=== WHAT IS NEEDED ===
Write out the listing below in full and exactly, leaving out every picture.

---+---

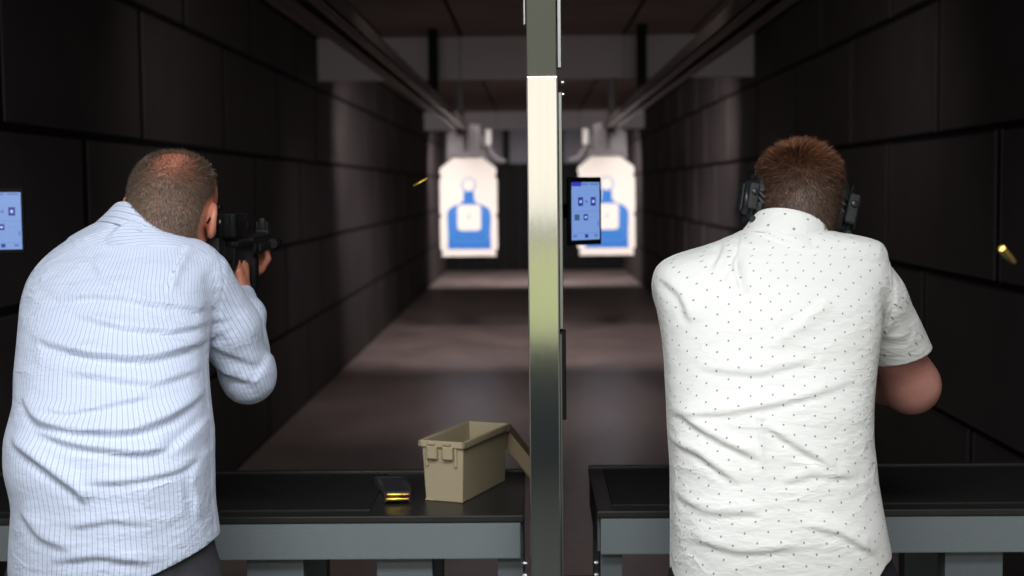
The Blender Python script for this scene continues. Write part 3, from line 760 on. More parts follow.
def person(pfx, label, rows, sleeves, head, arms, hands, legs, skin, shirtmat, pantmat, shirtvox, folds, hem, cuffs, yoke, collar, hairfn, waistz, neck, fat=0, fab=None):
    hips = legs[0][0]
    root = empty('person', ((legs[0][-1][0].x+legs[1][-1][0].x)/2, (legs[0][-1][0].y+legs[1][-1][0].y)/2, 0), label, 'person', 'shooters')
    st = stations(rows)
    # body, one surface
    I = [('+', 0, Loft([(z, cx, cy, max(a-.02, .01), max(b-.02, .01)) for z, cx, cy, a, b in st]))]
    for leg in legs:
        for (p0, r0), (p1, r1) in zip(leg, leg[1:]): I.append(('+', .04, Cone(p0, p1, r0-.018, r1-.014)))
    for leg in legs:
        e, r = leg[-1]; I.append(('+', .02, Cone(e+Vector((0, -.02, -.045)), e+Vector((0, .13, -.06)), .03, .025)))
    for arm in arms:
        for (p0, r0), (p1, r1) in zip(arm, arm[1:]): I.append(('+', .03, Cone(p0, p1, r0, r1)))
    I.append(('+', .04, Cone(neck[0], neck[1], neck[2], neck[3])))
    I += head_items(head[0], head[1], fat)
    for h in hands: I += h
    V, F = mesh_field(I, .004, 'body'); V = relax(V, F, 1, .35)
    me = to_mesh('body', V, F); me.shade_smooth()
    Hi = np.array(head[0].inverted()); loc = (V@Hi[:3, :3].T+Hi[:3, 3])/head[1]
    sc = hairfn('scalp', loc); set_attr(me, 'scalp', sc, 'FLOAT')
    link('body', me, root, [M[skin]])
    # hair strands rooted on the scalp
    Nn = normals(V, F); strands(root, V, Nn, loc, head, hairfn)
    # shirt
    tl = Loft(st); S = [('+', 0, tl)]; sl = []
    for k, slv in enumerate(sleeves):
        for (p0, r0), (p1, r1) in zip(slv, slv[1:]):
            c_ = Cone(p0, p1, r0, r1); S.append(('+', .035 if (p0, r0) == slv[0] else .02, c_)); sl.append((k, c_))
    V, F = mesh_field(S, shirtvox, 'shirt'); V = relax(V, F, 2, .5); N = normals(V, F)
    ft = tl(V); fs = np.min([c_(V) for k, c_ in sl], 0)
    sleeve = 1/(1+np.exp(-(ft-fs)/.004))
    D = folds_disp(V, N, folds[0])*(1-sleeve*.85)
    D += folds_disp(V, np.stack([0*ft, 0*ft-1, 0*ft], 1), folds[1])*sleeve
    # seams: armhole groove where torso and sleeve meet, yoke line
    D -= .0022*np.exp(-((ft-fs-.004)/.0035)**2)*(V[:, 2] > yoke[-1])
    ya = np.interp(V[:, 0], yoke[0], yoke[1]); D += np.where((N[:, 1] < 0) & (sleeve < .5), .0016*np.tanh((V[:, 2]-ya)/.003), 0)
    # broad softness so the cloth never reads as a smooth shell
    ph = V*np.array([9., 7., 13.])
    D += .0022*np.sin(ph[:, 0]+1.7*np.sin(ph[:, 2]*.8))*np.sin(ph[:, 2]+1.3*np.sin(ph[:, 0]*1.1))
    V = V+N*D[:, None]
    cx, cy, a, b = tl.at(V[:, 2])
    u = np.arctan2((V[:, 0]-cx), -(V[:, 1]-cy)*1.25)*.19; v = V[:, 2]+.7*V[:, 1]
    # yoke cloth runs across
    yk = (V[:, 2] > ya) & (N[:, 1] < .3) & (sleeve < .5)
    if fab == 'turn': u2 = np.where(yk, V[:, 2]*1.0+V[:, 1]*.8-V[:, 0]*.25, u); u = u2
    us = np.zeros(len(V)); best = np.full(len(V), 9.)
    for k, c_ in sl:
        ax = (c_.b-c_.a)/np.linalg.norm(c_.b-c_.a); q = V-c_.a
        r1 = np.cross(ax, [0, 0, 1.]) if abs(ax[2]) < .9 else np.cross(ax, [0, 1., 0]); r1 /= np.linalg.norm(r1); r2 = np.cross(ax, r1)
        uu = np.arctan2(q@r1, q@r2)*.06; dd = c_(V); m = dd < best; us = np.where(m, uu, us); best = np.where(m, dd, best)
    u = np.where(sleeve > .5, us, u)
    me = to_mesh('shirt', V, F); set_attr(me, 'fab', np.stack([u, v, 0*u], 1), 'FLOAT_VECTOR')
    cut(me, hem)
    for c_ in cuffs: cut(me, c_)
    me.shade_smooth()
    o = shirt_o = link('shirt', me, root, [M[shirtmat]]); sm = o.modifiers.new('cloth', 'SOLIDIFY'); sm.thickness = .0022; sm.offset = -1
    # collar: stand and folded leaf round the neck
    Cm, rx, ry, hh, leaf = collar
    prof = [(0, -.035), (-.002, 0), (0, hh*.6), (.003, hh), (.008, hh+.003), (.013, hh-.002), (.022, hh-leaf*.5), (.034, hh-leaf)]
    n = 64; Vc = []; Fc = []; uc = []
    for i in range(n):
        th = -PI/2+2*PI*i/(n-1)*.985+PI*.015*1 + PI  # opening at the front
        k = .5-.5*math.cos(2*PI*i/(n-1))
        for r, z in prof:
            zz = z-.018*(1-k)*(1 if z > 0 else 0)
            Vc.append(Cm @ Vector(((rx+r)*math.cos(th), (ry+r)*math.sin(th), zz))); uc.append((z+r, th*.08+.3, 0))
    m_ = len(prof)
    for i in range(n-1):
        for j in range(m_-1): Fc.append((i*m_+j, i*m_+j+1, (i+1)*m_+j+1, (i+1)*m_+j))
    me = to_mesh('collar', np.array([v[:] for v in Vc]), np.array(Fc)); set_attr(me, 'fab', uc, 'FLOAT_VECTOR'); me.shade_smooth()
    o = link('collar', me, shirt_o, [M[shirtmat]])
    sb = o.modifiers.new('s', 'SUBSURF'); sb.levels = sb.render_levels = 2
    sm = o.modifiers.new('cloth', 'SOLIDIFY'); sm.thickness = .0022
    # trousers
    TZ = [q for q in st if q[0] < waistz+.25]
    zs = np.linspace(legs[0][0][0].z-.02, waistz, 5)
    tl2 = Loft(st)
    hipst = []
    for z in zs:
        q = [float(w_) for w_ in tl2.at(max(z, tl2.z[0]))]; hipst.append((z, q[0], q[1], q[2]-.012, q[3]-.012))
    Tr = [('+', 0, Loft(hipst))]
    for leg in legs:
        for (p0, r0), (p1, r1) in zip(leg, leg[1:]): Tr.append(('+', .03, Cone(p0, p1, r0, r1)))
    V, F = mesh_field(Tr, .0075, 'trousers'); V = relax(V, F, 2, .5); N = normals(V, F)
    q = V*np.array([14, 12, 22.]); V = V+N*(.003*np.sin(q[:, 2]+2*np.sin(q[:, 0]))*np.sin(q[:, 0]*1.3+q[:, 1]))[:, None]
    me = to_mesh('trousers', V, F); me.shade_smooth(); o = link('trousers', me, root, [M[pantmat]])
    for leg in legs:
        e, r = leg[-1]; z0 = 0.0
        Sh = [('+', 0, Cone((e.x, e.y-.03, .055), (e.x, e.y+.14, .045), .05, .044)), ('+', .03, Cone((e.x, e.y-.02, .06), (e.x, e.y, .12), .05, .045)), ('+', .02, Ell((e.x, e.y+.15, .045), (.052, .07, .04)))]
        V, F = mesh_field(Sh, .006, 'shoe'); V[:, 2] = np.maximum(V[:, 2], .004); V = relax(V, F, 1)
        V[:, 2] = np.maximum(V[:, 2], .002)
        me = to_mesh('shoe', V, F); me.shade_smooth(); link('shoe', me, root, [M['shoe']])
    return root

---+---

=== OUTPUT FOR THIS EXERCISE ===
The Blender Python script for this scene continues. Write part 3, from line 760 on. More parts follow.
def person(pfx, label, rows, sleeves, head, arms, hands, legs, skin, shirtmat, pantmat, shirtvox, folds, hem, cuffs, yoke, collar, hairfn, waistz, neck, fat=0, fab=None):
    hips = legs[0][0]
    root = empty('person', ((legs[0][-1][0].x+legs[1][-1][0].x)/2, (legs[0][-1][0].y+legs[1][-1][0].y)/2, 0), label, 'person', 'shooters')
    st = stations(rows)
    # body, one surface
    I = [('+', 0, Loft([(z, cx, cy, max(a-.02, .01), max(b-.02, .01)) for z, cx, cy, a, b in st]))]
    for leg in legs:
        for (p0, r0), (p1, r1) in zip(leg, leg[1:]): I.append(('+', .04, Cone(p0, p1, r0-.018, r1-.014)))
    for leg in legs:
        e, r = leg[-1]; I.append(('+', .02, Cone(e+Vector((0, -.02, -.045)), e+Vector((0, .13, -.06)), .03, .025)))
    for arm in arms:
        for (p0, r0), (p1, r1) in zip(arm, arm[1:]): I.append(('+', .03, Cone(p0, p1, r0, r1)))
    I.append(('+', .04, Cone(neck[0], neck[1], neck[2], neck[3])))
    I += head_items(head[0], head[1], fat)
    for h in hands: I += h
    V, F = mesh_field(I, .004, 'body'); V = relax(V, F, 1, .35)
    me = to_mesh('body', V, F); me.shade_smooth()
    Hi = np.array(head[0].inverted()); loc = (V@Hi[:3, :3].T+Hi[:3, 3])/head[1]
    sc = hairfn('scalp', loc); set_attr(me, 'scalp', sc, 'FLOAT')
    link('body', me, root, [M[skin]])
    # hair strands rooted on the scalp
    Nn = normals(V, F); strands(root, V, Nn, loc, head, hairfn)
    # shirt
    tl = Loft(st); S = [('+', 0, tl)]; sl = []
    for k, slv in enumerate(sleeves):
        for (p0, r0), (p1, r1) in zip(slv, slv[1:]):
            c_ = Cone(p0, p1, r0, r1); S.append(('+', .035 if (p0, r0) == slv[0] else .02, c_)); sl.append((k, c_))
    V, F = mesh_field(S, shirtvox, 'shirt'); V = relax(V, F, 2, .5); N = normals(V, F)
    ft = tl(V); fs = np.min([c_(V) for k, c_ in sl], 0)
    sleeve = 1/(1+np.exp(-(ft-fs)/.004))
    D = folds_disp(V, N, folds[0])*(1-sleeve*.85)
    D += folds_disp(V, np.stack([0*ft, 0*ft-1, 0*ft], 1), folds[1])*sleeve
    # seams: armhole groove where torso and sleeve meet, yoke line
    D -= .0022*np.exp(-((ft-fs-.004)/.0035)**2)*(V[:, 2] > yoke[-1])
    ya = np.interp(V[:, 0], yoke[0], yoke[1]); D += np.where((N[:, 1] < 0) & (sleeve < .5), .0016*np.tanh((V[:, 2]-ya)/.003), 0)
    # broad softness so the cloth never reads as a smooth shell
    ph = V*np.array([9., 7., 13.])
    D += .0022*np.sin(ph[:, 0]+1.7*np.sin(ph[:, 2]*.8))*np.sin(ph[:, 2]+1.3*np.sin(ph[:, 0]*1.1))
    V = V+N*D[:, None]
    cx, cy, a, b = tl.at(V[:, 2])
    u = np.arctan2((V[:, 0]-cx), -(V[:, 1]-cy)*1.25)*.19; v = V[:, 2]+.7*V[:, 1]
    # yoke cloth runs across
    yk = (V[:, 2] > ya) & (N[:, 1] < .3) & (sleeve < .5)
    if fab == 'turn': u2 = np.where(yk, V[:, 2]*1.0+V[:, 1]*.8-V[:, 0]*.25, u); u = u2
    us = np.zeros(len(V)); best = np.full(len(V), 9.)
    for k, c_ in sl:
        ax = (c_.b-c_.a)/np.linalg.norm(c_.b-c_.a); q = V-c_.a
        r1 = np.cross(ax, [0, 0, 1.]) if abs(ax[2]) < .9 else np.cross(ax, [0, 1., 0]); r1 /= np.linalg.norm(r1); r2 = np.cross(ax, r1)
        uu = np.arctan2(q@r1, q@r2)*.06; dd = c_(V); m = dd < best; us = np.where(m, uu, us); best = np.where(m, dd, best)
    u = np.where(sleeve > .5, us, u)
    me = to_mesh('shirt', V, F); set_attr(me, 'fab', np.stack([u, v, 0*u], 1), 'FLOAT_VECTOR')
    cut(me, hem)
    for c_ in cuffs: cut(me, c_)
    me.shade_smooth()
    o = shirt_o = link('shirt', me, root, [M[shirtmat]]); sm = o.modifiers.new('cloth', 'SOLIDIFY'); sm.thickness = .0022; sm.offset = -1
    # collar: stand and folded leaf round the neck
    Cm, rx, ry, hh, leaf = collar
    prof = [(0, -.035), (-.002, 0), (0, hh*.6), (.003, hh), (.008, hh+.003), (.013, hh-.002), (.022, hh-leaf*.5), (.034, hh-leaf)]
    n = 64; Vc = []; Fc = []; uc = []
    for i in range(n):
        th = -PI/2+2*PI*i/(n-1)*.985+PI*.015*1 + PI  # opening at the front
        k = .5-.5*math.cos(2*PI*i/(n-1))
        for r, z in prof:
            zz = z-.018*(1-k)*(1 if z > 0 else 0)
            Vc.append(Cm @ Vector(((rx+r)*math.cos(th), (ry+r)*math.sin(th), zz))); uc.append((z+r, th*.08+.3, 0))
    m_ = len(prof)
    for i in range(n-1):
        for j in range(m_-1): Fc.append((i*m_+j, i*m_+j+1, (i+1)*m_+j+1, (i+1)*m_+j))
    me = to_mesh('collar', np.array([v[:] for v in Vc]), np.array(Fc)); set_attr(me, 'fab', uc, 'FLOAT_VECTOR'); me.shade_smooth()
    o = link('collar', me, shirt_o, [M[shirtmat]])
    sb = o.modifiers.new('s', 'SUBSURF'); sb.levels = sb.render_levels = 2
    sm = o.modifiers.new('cloth', 'SOLIDIFY'); sm.thickness = .0022
    # trousers
    TZ = [q for q in st if q[0] < waistz+.25]
    zs = np.linspace(legs[0][0][0].z-.02, waistz, 5)
    tl2 = Loft(st)
    hipst = []
    for z in zs:
        q = [float(w_) for w_ in tl2.at(max(z, tl2.z[0]))]; hipst.append((z, q[0], q[1], q[2]-.012, q[3]-.012))
    Tr = [('+', 0, Loft(hipst))]
    for leg in legs:
        for (p0, r0), (p1, r1) in zip(leg, leg[1:]): Tr.append(('+', .03, Cone(p0, p1, r0, r1)))
    V, F = mesh_field(Tr, .0075, 'trousers'); V = relax(V, F, 2, .5); N = normals(V, F)
    q = V*np.array([14, 12, 22.]); V = V+N*(.003*np.sin(q[:, 2]+2*np.sin(q[:, 0]))*np.sin(q[:, 0]*1.3+q[:, 1]))[:, None]
    me = to_mesh('trousers', V, F); me.shade_smooth(); o = link('trousers', me, root, [M[pantmat]])
    for leg in legs:
        e, r = leg[-1]; z0 = 0.0
        Sh = [('+', 0, Cone((e.x, e.y-.03, .055), (e.x, e.y+.14, .045), .05, .044)), ('+', .03, Cone((e.x, e.y-.02, .06), (e.x, e.y, .12), .05, .045)), ('+', .02, Ell((e.x, e.y+.15, .045), (.052, .07, .04)))]
        V, F = mesh_field(Sh, .006, 'shoe'); V[:, 2] = np.maximum(V[:, 2], .004); V = relax(V, F, 1)
        V[:, 2] = np.maximum(V[:, 2], .002)
        me = to_mesh('shoe', V, F); me.shade_smooth(); link('shoe', me, root, [M['shoe']])
    return root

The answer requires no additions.